Pointer Subtraction and Comparison Rule Confusion

Question

I was playing around with pointer arithmetic and came across two rules in C Standard regarding pointer subtraction and comparison.

Rule 1: When two pointers are subtracted, both must point to elements of the same array object or just one past the last element of the array object (C Standard, 6.5.6); the result is the difference of the subscripts of the two array elements. Otherwise, the operation is undefined behavior (48).

Rule 2: Similarly, comparing pointers using the relational operators <, <=, >=, and > gives the positions of the pointers relative to each other. Pointers that do not point to the same aggregate or union (nor just beyond the same array object) are compared using relational operators (6.5.8).

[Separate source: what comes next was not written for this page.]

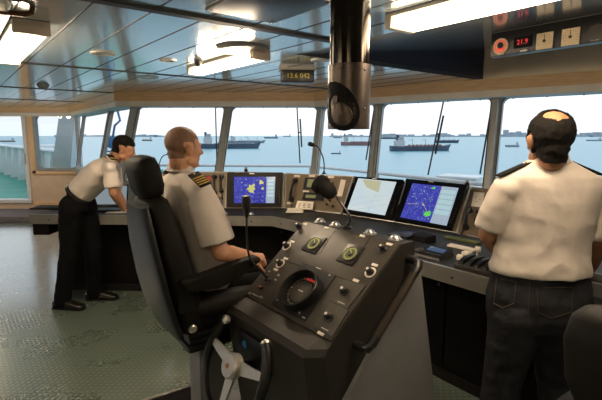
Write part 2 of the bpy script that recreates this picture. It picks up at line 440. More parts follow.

Otherwise, the operation is undefined behavior (53).

Subtracting or comparing pointers that do not refer to the same array is undefined behavior.

Question 1: As per rule 1 mentioned above, the behavior is undefined, but the program does print an address as output. The program crashes when I try to dereference the the variable containing the address. How come there is an address which exists but the value the address points to does not exist?

Question 2: As per rule 2 mentioned above, using relational operator to compare two pointers which refer two different arrays is undefined behavior, the program should crash, but I end up with an output? How is that possible?

Can someone please help me regarding this rule confusion? I have posted the code below:

#include <stdio.h>

int main()
{
 char *pointer_1;
 char *pointer_2;
 char *difference;
 int counter=0;

 char string[20]={"Pointer Arithmetic"};
 char str[30]={"Substraction and Comparison"};

 pointer_1=string;
 pointer_2=str; 

 difference=(char *)(pointer_2-pointer_1);
 printf("%p\n",difference); Address exists

/*printf("%c\n",difference);*/ Dereferencing leads to program crash    

 while(pointer_1>pointer_2) Is one is allowed to use relational operators on 
                               pointers which point to two different arrays?
  {                             
    {
      counter++;
      pointer_2++;
     }
  }   

  printf("%d",counter);

}

Answer 1

Subtracting two pointers does not result in a pointer ("address"), it results in integer which is the "distance" between those pointers. This only makes sense if the pointers both point into the same array. Likewise, comparing pointers only makes sense if they are in the same array.

When it doesn't make sense, the result is undefined--that does NOT mean that the program will fail, or crash, or produce an error of any kind. It means ANYTHING may happen, and you have no right to complain.

Answer 2

You cannot test for undefined behavior, because the result is, eh, totally undefined.

Possible outcomes include getting the expected result, crashing, getting an unexpected result, or causing time travel.

In this case, and on common desktop computers, a possible outcome of comparing two unrelated pointers pointer_1>pointer_2 is that it compares the addresses stored in the two pointers. So it "works".

On computers with a segmented memory, like a 286, a memory address is composed of a pair segment:offset. Comparing two segment values doesn't say anything about which one represents the highest memory address, as it is just an index into a segment descriptor table containing the real address.

So if your arrays are in two different segments (very common, because the segments were small), comparing the pointers for order didn't make much sense and subtracting them didn't even work.

So the language standard says that you cannot do that, because sometimes it doesn't work.